[What this task involves] Only the lines from the start of the data through the line containing "sc.cycles.sample_clamp_indirect = 8" should be written out, exactly as they are, with both ends included and the pictures left out.

# # #

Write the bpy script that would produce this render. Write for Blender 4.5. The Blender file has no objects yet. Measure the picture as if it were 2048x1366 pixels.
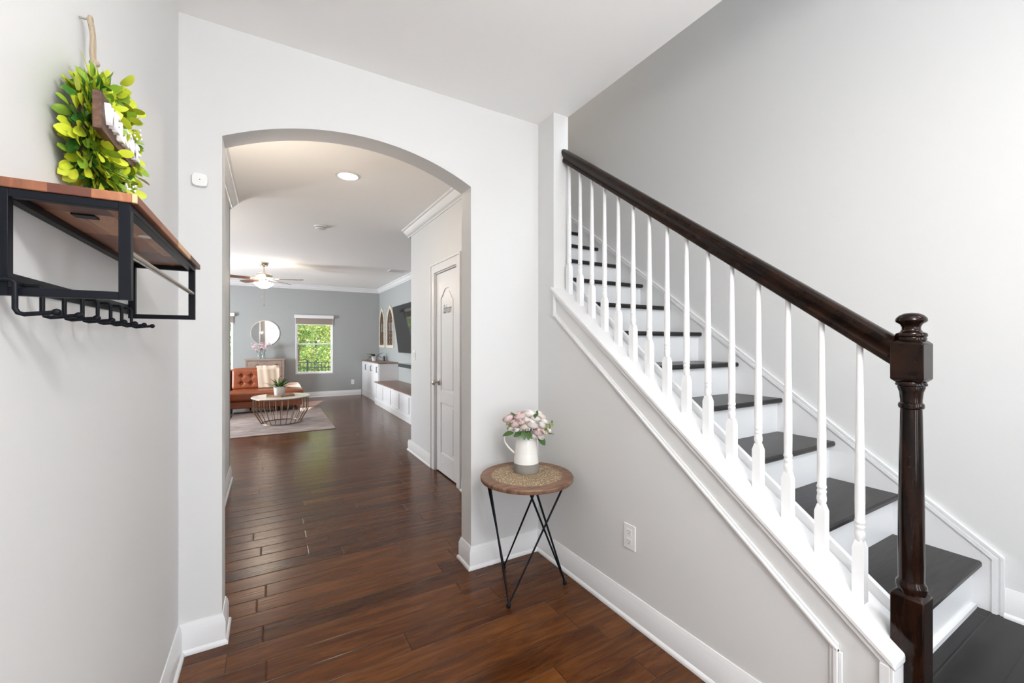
import bpy, bmesh, math, random
from math import sin, cos, pi, radians, sqrt, exp, atan2
from mathutils import Vector, Matrix, noise
random.seed(7)
sc = bpy.context.scene
COL = sc.collection

# ------------------------------------------------------------ camera, world, light, exposure
CAM_H = 1.33
cam_d = bpy.data.cameras.new('camera'); cam = bpy.data.objects.new('camera', cam_d); COL.objects.link(cam)
cam.location = (0, 0, CAM_H); cam.rotation_euler = (radians(90), 0, radians(-30.1))
cam_d.sensor_width = 36.0; cam_d.lens = 835.0/2048*36.0
cam_d.shift_y = 3.0/2048; cam_d.clip_start = .02; cam_d.clip_end = 200
sc.camera = cam
sc.view_settings.view_transform = 'Standard'; sc.view_settings.look = 'None'
sc.view_settings.gamma = 1; sc.view_settings.use_curve_mapping = False
sc.view_settings.exposure = 0.20
sc.cycles.use_denoising = True
sc.cycles.max_bounces = 10; sc.cycles.diffuse_bounces = 6; sc.cycles.transparent_max_bounces = 12
sc.cycles.sample_clamp_indirect = 8

wd = bpy.data.worlds.new('world'); sc.world = wd; wd.use_nodes = True
wn = wd.node_tree.nodes; bg = wn['Background']
bg.inputs[0].default_value = (.80, .90, 1.0, 1); bg.inputs[1].default_value = 3.4

def light(name, kind, loc, energy, color=(1, 1, 1), size=None, size_y=None, aim=None, radius=None, angle=None, spot=None):
    d = bpy.data.lights.new(name, kind); d.energy = energy; d.color = color
    if kind == 'AREA':
        d.shape = 'RECTANGLE'; d.size = size; d.size_y = size_y or size
    if radius is not None: d.shadow_soft_size = radius
    if angle is not None: d.angle = angle
    if spot: d.spot_size = spot; d.spot_blend = .6
    o = bpy.data.objects.new(name, d); COL.objects.link(o); o.location = loc
    if aim is not None:
        o.rotation_euler = (Vector(aim)).to_track_quat('-Z', 'Y').to_euler()
    return o
# the sun low beyond the living room's back windows
light('sun', 'SUN', (4, 20, 10), 10.0, (1, .95, .86), aim=(-.30, -1, -.80), angle=radians(.8))
# daylight entering the windows and the glazed front door (openings cut in the walls)
DAY = (.88, .94, 1.0)
light('daylight_front_door', 'AREA', (.375, -1.80, 1.25), 17, DAY, .80, 1.6, aim=(.45, 1, -.2))
light('daylight_landing_window', 'AREA', (2.10, -1.80, 1.60), 9, DAY, .80, 1.35, aim=(-.7, 1, -.15))
light('fill_upper_window', 'AREA', (2.10, -1.80, 4.0), 36, DAY, .80, 1.5, aim=(0, 1, -.3))  # unseen window, added to light the right wall of the stairwell
light('daylight_foyer_window', 'AREA', (1.16, -1.80, 1.35), 20, DAY, .34, 1.6, aim=(-.7, 1, -.25))
light('daylight_side_window_near', 'AREA', (-3.95, 6.6, 1.3), 26, DAY, 1.0, 1.4, aim=(1, 0, 0))
light('daylight_side_window_far', 'AREA', (-3.95, 8.9, 1.3), 380, DAY, 1.0, 1.4, aim=(1, 0, 0))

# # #

[Solution for this problem]
Write the bpy script that would produce this render. Write for Blender 4.5. The Blender file has no objects yet. Measure the picture as if it were 2048x1366 pixels.
import bpy, bmesh, math, random
from math import sin, cos, pi, radians, sqrt, exp, atan2
from mathutils import Vector, Matrix, noise
random.seed(7)
sc = bpy.context.scene
COL = sc.collection

# ------------------------------------------------------------ camera, world, light, exposure
CAM_H = 1.33
cam_d = bpy.data.cameras.new('camera'); cam = bpy.data.objects.new('camera', cam_d); COL.objects.link(cam)
cam.location = (0, 0, CAM_H); cam.rotation_euler = (radians(90), 0, radians(-30.1))
cam_d.sensor_width = 36.0; cam_d.lens = 835.0/2048*36.0
cam_d.shift_y = 3.0/2048; cam_d.clip_start = .02; cam_d.clip_end = 200
sc.camera = cam
sc.view_settings.view_transform = 'Standard'; sc.view_settings.look = 'None'
sc.view_settings.gamma = 1; sc.view_settings.use_curve_mapping = False
sc.view_settings.exposure = 0.20
sc.cycles.use_denoising = True
sc.cycles.max_bounces = 10; sc.cycles.diffuse_bounces = 6; sc.cycles.transparent_max_bounces = 12
sc.cycles.sample_clamp_indirect = 8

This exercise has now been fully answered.